A new report from the nonprofit Generation180 shows that the amount of solar capacity installed in Pennsylvania schools doubled from 2020 to 2022, jumping to 28.8 megawatts by the beginning of this year. This solar capacity, spread across 108 different Pennsylvania schools serving more than 88,000 students, is enough to offset the annual climate pollution generated by 5,000 gasoline-powered cars.
According to Shannon Crooker, Generation180’s Pennsylvania director, staying on this trajectory could bring the state’s total solar capacity up to 50 megawatts within the next five years. And rising electricity prices in Pennsylvania could encourage more schools to move in that direction. “It’s a really great time to go solar in Pennsylvania,” Crooker told me.
According to the organization’s report, much of Pennsylvania schools’ solar growth has been driven by an increasingly popular third-party ownership model called a power purchase agreement, or PPA. Under a PPA, which could last anywhere from 5 years to multiple decades, a third-party solar developer takes advantage of a federal tax credit to install and maintain a solar installation. Meanwhile, the school — which is ineligible for the tax credit — pays the developer for energy produced until the PPA is over, usually at a lower rate than utilities would charge. This allows schools to install solar panels even if they don’t have room for them in their capital budgets. Over the past two years, nearly 75 percent of Pennsylvania schools’ solar installations were facilitated by a PPA or similar arrangement.

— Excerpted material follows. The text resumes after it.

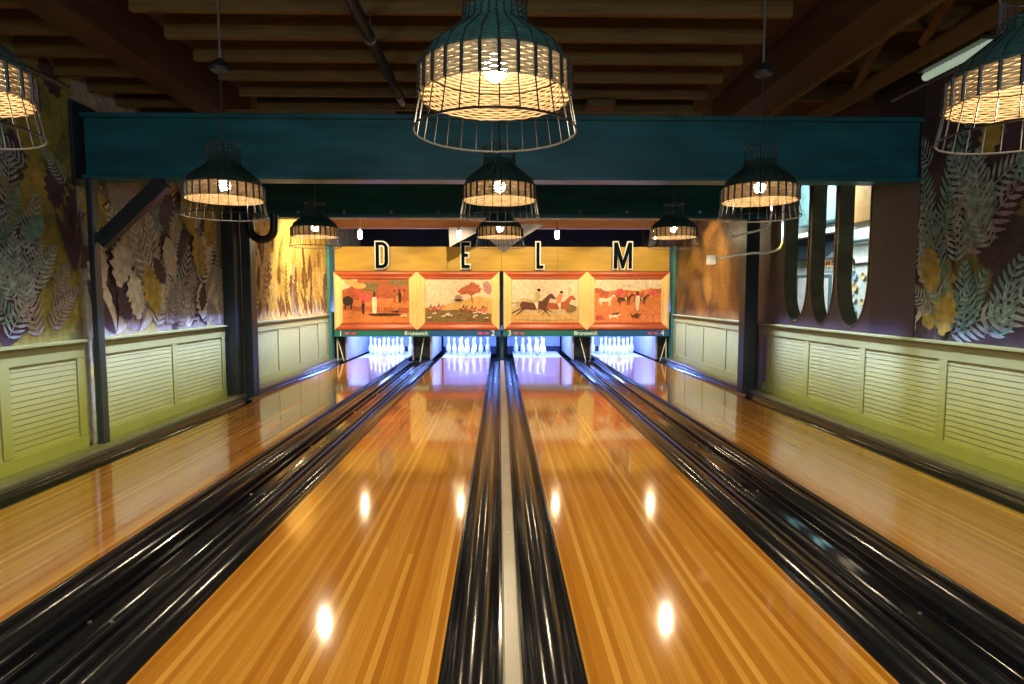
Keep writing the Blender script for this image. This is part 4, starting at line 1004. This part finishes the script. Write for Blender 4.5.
# unseen fill lights added high on both sides: violet for upper panels, lime below
def strip(nm, sd, y0, y1, z_t, pw, col, spread, x=2.75):
    if col is VIO: pw *= 1.5
    else: pw *= 1.6
    o = light('AREA', nm, (sd*x, (y0+y1)/2, 2.24), pw, col, y1-y0, (sd*3.53, (y0+y1)/2, z_t), size_y=0.04)
    o.data.spread = math.radians(spread)
VIO, LIME = (0.36, 0.44, 1.0), (0.88, 0.86, 0.10)
for sd in (-1, 1):
    strip('violet_fill', sd, 3.4, 5.0, 0.72, 4.5, VIO, 15)
    strip('violet_fill', sd, 5.2, 7.6, 0.68, 14, VIO, 16)
    strip('violet_fill', sd, 8.5, 12.1, 0.60, 26, VIO, 19)
    strip('lime_fill', sd, 1.6, 7.5, 0.10, 14, LIME, 26)
    strip('lime_fill', sd, 8.6, 12.0, 0.05, 6, LIME, 24)
# the jar lamps throw light down on the far half of each lane
for px in (360, 459, 557, 655):
    c = on_y(px, 234, 10.45); light('SPOT', 'jar_beam', (c.x, c.y, c.z-0.12), 115, WARM, 0.03, (c.x, c.y, 0), math.radians(120), blend=0.6)
# bright neighbouring room
light('AREA', 'side_room_light', (4.8, 10.0, 3.6), 190, (0.86, 0.97, 1.0), 1.6, (6.0, 10.6, 1.2))

w = bpy.data.worlds.new('dim_hall'); bpy.context.scene.world = w; w.use_nodes = True
bg = w.node_tree.nodes['Background']; bg.inputs[0].default_value = (0.50, 0.78, 0.90, 1); bg.inputs[1].default_value = 0.19

# ------------------------------------------------------------------ camera and view
cd = bpy.data.cameras.new('camera'); cd.sensor_width = 36; cd.lens = F/1024*36; cd.clip_start = 0.02
cam = bpy.data.objects.new('camera', cd); C.objects.link(cam); cam.location = CAM; cam.rotation_euler = (PI/2-PITCH, 0, -YAW)
sc = bpy.context.scene; sc.camera = cam
sc.view_settings.view_transform = 'Standard'; sc.view_settings.look = 'None'; sc.view_settings.gamma = 1; sc.view_settings.exposure = 0.0
sc.view_settings.use_curve_mapping = False
sc.cycles.max_bounces = 6; sc.cycles.sample_clamp_indirect = 6; sc.cycles.use_denoising = True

Solar PPAs can bring both short- and long-term cost savings, freeing up funds to better students’ education. In Middleburg, Pennsylvania, one school district’s solar arrays are projected to offset 95 percent of its electricity consumption and save more than $9 million over the solar panels’ 40-year lifetime. Other benefits of solar panels include the opportunity to provide hands-on STEM learning — for example, by having students monitor real-time energy data from the solar panels — or clean-energy job training.